## [TASK STATEMENT]
Everything from the first line down to the line containing "lamp('street_lamp',x,y,h,a)" should be reproduced exactly; please include nothing else.

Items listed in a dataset
----------------

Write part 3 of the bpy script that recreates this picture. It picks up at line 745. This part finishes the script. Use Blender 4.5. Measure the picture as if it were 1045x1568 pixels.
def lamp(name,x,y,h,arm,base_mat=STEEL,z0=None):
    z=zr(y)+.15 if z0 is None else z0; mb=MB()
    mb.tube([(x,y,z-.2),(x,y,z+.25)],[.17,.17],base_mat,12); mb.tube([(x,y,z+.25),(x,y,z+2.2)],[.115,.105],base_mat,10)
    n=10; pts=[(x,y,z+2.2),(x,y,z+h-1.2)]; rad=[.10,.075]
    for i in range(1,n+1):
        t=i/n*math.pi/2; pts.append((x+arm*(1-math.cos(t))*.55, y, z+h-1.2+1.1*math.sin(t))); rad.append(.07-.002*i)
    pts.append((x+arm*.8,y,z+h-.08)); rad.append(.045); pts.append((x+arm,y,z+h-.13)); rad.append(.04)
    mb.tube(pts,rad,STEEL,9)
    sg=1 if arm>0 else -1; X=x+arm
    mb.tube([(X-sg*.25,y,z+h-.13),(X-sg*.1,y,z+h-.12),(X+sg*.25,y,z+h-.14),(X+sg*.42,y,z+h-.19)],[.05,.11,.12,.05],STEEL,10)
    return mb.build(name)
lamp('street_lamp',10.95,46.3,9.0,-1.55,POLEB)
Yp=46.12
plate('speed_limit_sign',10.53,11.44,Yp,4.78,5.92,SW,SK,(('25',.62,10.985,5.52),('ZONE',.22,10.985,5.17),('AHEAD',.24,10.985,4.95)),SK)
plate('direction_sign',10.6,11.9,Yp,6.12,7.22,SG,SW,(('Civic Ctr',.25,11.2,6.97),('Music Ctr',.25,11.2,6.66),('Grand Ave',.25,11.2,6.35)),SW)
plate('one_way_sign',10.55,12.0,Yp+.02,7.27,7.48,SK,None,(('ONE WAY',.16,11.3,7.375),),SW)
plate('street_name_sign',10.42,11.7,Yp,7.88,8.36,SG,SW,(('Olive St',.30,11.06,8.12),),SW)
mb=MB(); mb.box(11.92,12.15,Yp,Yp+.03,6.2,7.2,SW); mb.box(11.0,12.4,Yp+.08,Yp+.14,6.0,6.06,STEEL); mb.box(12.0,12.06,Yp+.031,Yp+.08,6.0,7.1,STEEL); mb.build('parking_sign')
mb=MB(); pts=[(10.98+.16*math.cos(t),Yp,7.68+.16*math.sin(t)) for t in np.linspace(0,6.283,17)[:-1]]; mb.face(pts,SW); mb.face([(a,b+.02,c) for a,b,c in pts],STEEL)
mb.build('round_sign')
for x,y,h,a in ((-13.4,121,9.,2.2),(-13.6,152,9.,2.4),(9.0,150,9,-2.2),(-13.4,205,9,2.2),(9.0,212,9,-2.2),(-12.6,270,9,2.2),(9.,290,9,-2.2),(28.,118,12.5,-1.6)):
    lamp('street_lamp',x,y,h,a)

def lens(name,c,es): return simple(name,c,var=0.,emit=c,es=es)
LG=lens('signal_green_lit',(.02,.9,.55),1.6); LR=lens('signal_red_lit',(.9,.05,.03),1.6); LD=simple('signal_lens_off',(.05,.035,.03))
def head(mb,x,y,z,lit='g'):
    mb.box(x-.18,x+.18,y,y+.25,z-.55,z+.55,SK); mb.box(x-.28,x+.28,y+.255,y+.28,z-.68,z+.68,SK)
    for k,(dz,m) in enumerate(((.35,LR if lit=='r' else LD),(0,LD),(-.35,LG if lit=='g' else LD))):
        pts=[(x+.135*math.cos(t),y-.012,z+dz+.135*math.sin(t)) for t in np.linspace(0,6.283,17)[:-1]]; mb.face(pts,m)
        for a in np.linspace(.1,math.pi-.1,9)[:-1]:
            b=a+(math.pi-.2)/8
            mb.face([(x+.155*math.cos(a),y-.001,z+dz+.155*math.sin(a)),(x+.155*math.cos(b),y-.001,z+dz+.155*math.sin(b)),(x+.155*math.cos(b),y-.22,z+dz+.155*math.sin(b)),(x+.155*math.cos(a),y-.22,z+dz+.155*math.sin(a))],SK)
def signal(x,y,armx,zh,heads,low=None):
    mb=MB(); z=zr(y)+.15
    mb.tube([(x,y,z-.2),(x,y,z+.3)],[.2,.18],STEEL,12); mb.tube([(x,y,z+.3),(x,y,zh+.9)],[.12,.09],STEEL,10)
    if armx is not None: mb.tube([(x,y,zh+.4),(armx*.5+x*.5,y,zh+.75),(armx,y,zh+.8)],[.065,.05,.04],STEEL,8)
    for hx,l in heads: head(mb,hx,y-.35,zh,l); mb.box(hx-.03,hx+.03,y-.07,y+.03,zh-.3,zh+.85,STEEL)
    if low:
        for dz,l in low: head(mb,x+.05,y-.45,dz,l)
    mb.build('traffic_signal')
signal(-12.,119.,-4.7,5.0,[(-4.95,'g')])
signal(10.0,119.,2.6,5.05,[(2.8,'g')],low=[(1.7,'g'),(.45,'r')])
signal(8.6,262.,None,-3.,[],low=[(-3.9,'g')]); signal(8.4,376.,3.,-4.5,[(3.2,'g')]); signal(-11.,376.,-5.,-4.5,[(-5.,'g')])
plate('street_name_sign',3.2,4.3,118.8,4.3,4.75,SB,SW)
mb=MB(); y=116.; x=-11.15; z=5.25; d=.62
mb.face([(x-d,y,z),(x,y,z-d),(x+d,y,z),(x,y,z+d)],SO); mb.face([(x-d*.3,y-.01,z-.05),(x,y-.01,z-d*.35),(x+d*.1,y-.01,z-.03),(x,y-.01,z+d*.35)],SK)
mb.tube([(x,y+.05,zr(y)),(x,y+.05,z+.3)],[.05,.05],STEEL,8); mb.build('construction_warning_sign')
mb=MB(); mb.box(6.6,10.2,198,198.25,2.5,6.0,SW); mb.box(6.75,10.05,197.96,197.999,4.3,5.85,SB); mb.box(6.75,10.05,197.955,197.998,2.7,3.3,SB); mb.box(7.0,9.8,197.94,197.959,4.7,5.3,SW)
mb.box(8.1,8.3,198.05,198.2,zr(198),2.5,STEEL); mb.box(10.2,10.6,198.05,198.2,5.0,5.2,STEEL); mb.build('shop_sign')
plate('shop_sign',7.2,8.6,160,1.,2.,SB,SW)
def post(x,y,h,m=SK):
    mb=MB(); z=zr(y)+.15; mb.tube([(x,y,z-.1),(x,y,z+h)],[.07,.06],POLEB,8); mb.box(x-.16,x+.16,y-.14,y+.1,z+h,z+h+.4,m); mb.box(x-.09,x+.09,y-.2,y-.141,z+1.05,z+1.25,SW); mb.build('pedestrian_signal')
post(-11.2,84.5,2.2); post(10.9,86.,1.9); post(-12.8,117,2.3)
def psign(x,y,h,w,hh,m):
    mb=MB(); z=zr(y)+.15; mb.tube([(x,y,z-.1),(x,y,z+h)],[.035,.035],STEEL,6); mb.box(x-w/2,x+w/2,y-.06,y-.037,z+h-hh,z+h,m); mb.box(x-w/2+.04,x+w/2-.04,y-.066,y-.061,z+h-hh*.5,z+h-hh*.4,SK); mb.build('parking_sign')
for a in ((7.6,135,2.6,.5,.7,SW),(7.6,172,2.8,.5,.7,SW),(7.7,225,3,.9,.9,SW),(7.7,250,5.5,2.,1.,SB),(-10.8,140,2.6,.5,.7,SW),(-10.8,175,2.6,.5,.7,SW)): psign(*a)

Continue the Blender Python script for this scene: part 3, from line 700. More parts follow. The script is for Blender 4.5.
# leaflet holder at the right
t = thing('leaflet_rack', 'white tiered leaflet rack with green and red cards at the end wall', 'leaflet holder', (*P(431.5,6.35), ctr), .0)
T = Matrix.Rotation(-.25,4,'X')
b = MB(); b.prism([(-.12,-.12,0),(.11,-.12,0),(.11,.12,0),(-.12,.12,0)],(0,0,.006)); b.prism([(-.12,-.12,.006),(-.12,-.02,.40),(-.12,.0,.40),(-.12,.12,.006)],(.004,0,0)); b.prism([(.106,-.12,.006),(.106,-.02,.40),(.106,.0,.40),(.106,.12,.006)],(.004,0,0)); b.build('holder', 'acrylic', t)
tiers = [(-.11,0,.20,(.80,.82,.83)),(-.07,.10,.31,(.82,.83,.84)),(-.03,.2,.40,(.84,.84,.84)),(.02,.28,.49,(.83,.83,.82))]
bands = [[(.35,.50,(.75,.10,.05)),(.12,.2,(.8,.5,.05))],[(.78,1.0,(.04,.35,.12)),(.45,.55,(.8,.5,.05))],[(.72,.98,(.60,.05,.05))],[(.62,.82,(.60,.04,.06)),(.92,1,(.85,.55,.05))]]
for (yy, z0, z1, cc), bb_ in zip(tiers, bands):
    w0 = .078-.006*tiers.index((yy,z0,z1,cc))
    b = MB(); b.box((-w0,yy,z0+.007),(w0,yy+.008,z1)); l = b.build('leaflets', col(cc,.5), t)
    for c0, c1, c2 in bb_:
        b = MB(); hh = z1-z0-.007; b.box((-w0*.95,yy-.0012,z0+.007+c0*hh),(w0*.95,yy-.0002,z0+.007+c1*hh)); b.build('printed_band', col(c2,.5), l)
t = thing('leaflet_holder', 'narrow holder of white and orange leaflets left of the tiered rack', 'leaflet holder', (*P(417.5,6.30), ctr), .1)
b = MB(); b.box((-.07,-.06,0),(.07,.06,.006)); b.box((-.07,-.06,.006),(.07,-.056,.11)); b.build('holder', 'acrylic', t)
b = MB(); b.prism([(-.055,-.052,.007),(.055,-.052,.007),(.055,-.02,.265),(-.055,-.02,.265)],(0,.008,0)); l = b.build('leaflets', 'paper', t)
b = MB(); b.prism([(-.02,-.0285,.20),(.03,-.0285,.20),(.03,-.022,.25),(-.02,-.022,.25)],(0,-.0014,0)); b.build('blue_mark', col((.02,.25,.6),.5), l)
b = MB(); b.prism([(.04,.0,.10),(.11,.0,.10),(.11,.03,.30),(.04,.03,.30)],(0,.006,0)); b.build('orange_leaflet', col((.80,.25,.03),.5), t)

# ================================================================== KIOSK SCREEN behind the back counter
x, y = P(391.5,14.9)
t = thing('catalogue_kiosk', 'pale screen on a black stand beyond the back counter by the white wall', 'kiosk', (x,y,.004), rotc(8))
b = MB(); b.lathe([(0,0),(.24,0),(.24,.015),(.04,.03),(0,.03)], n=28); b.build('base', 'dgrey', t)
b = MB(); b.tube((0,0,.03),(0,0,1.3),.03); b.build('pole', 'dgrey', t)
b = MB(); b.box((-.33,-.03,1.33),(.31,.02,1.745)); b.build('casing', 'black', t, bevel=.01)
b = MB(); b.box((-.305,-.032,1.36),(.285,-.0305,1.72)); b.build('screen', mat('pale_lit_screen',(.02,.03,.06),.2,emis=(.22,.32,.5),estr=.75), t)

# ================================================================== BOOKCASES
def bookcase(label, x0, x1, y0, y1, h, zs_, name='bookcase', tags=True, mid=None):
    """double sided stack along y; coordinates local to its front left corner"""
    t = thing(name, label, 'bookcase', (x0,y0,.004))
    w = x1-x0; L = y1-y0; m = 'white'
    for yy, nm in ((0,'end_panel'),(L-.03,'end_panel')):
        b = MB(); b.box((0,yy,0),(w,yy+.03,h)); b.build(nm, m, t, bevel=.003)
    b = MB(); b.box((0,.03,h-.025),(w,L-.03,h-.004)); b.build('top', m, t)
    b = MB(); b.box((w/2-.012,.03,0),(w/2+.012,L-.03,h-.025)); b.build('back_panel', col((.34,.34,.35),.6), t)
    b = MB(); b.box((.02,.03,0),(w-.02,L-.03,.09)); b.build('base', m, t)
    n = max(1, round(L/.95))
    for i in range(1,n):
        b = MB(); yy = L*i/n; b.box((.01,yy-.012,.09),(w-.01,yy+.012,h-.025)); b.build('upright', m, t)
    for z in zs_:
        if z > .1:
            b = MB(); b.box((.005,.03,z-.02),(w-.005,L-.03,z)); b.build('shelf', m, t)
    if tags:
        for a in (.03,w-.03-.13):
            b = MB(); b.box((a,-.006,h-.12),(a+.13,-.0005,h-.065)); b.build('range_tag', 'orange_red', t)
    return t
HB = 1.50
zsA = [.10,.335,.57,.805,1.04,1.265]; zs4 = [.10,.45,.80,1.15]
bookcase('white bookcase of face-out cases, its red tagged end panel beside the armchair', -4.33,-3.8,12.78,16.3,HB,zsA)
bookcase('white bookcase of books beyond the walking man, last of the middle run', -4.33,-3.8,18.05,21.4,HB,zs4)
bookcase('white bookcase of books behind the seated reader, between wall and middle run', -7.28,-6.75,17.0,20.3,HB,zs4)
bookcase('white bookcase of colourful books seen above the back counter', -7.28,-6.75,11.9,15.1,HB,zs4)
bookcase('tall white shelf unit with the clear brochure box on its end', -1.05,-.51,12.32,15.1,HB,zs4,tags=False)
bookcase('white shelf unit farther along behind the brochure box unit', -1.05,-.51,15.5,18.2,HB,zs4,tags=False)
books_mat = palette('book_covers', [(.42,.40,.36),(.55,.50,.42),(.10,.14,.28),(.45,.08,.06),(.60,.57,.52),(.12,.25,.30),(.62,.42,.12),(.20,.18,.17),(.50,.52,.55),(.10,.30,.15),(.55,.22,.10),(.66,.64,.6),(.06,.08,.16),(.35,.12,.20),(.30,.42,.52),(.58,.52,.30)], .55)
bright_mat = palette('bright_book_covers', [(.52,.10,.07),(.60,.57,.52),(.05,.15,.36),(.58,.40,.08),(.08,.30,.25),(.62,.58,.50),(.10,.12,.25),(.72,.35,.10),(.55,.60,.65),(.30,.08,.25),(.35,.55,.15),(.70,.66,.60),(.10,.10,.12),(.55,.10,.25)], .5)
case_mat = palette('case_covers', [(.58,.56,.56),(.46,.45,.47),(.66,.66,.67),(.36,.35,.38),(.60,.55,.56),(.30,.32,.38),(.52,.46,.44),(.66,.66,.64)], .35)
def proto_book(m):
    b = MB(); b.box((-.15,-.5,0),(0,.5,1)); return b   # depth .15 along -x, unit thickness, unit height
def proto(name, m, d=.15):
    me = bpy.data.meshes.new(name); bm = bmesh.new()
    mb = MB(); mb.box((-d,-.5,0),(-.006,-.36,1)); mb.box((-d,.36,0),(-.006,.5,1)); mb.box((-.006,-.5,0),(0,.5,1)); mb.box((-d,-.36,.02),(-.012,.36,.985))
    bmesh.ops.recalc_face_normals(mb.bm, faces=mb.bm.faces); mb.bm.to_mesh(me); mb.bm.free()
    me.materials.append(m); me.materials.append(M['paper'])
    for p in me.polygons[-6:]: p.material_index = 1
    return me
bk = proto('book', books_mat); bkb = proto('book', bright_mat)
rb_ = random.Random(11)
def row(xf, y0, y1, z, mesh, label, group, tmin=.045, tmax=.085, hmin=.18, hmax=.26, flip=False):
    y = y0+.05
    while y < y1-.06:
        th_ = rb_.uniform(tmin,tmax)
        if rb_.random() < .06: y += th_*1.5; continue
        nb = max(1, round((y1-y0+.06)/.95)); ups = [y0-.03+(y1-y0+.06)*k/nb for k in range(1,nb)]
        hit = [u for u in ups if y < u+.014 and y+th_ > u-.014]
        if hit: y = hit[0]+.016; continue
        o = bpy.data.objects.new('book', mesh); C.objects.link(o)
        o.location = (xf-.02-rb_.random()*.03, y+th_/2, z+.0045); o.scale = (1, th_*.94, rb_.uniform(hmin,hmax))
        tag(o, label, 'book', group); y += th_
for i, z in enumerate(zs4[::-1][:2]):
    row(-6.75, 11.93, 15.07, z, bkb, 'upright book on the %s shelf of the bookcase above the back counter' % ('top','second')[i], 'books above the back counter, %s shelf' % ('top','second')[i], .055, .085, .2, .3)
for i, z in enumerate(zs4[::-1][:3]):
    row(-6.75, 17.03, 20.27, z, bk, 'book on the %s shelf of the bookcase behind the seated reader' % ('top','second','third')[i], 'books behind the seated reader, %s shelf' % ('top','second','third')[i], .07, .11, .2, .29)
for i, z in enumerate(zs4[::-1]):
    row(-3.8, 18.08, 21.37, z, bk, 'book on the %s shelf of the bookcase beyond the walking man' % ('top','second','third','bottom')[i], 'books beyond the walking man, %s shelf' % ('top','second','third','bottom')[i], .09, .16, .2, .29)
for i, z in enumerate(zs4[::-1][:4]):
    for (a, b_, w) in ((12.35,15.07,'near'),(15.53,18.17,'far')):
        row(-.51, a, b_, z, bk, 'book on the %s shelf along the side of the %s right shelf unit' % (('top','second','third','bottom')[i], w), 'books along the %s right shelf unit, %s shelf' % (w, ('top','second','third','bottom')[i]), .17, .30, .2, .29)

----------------

## [EXERCISE SOLUTION]
Write part 3 of the bpy script that recreates this picture. It picks up at line 745. This part finishes the script. Use Blender 4.5. Measure the picture as if it were 1045x1568 pixels.
def lamp(name,x,y,h,arm,base_mat=STEEL,z0=None):
    z=zr(y)+.15 if z0 is None else z0; mb=MB()
    mb.tube([(x,y,z-.2),(x,y,z+.25)],[.17,.17],base_mat,12); mb.tube([(x,y,z+.25),(x,y,z+2.2)],[.115,.105],base_mat,10)
    n=10; pts=[(x,y,z+2.2),(x,y,z+h-1.2)]; rad=[.10,.075]
    for i in range(1,n+1):
        t=i/n*math.pi/2; pts.append((x+arm*(1-math.cos(t))*.55, y, z+h-1.2+1.1*math.sin(t))); rad.append(.07-.002*i)
    pts.append((x+arm*.8,y,z+h-.08)); rad.append(.045); pts.append((x+arm,y,z+h-.13)); rad.append(.04)
    mb.tube(pts,rad,STEEL,9)
    sg=1 if arm>0 else -1; X=x+arm
    mb.tube([(X-sg*.25,y,z+h-.13),(X-sg*.1,y,z+h-.12),(X+sg*.25,y,z+h-.14),(X+sg*.42,y,z+h-.19)],[.05,.11,.12,.05],STEEL,10)
    return mb.build(name)
lamp('street_lamp',10.95,46.3,9.0,-1.55,POLEB)
Yp=46.12
plate('speed_limit_sign',10.53,11.44,Yp,4.78,5.92,SW,SK,(('25',.62,10.985,5.52),('ZONE',.22,10.985,5.17),('AHEAD',.24,10.985,4.95)),SK)
plate('direction_sign',10.6,11.9,Yp,6.12,7.22,SG,SW,(('Civic Ctr',.25,11.2,6.97),('Music Ctr',.25,11.2,6.66),('Grand Ave',.25,11.2,6.35)),SW)
plate('one_way_sign',10.55,12.0,Yp+.02,7.27,7.48,SK,None,(('ONE WAY',.16,11.3,7.375),),SW)
plate('street_name_sign',10.42,11.7,Yp,7.88,8.36,SG,SW,(('Olive St',.30,11.06,8.12),),SW)
mb=MB(); mb.box(11.92,12.15,Yp,Yp+.03,6.2,7.2,SW); mb.box(11.0,12.4,Yp+.08,Yp+.14,6.0,6.06,STEEL); mb.box(12.0,12.06,Yp+.031,Yp+.08,6.0,7.1,STEEL); mb.build('parking_sign')
mb=MB(); pts=[(10.98+.16*math.cos(t),Yp,7.68+.16*math.sin(t)) for t in np.linspace(0,6.283,17)[:-1]]; mb.face(pts,SW); mb.face([(a,b+.02,c) for a,b,c in pts],STEEL)
mb.build('round_sign')
for x,y,h,a in ((-13.4,121,9.,2.2),(-13.6,152,9.,2.4),(9.0,150,9,-2.2),(-13.4,205,9,2.2),(9.0,212,9,-2.2),(-12.6,270,9,2.2),(9.,290,9,-2.2),(28.,118,12.5,-1.6)):
    lamp('street_lamp',x,y,h,a)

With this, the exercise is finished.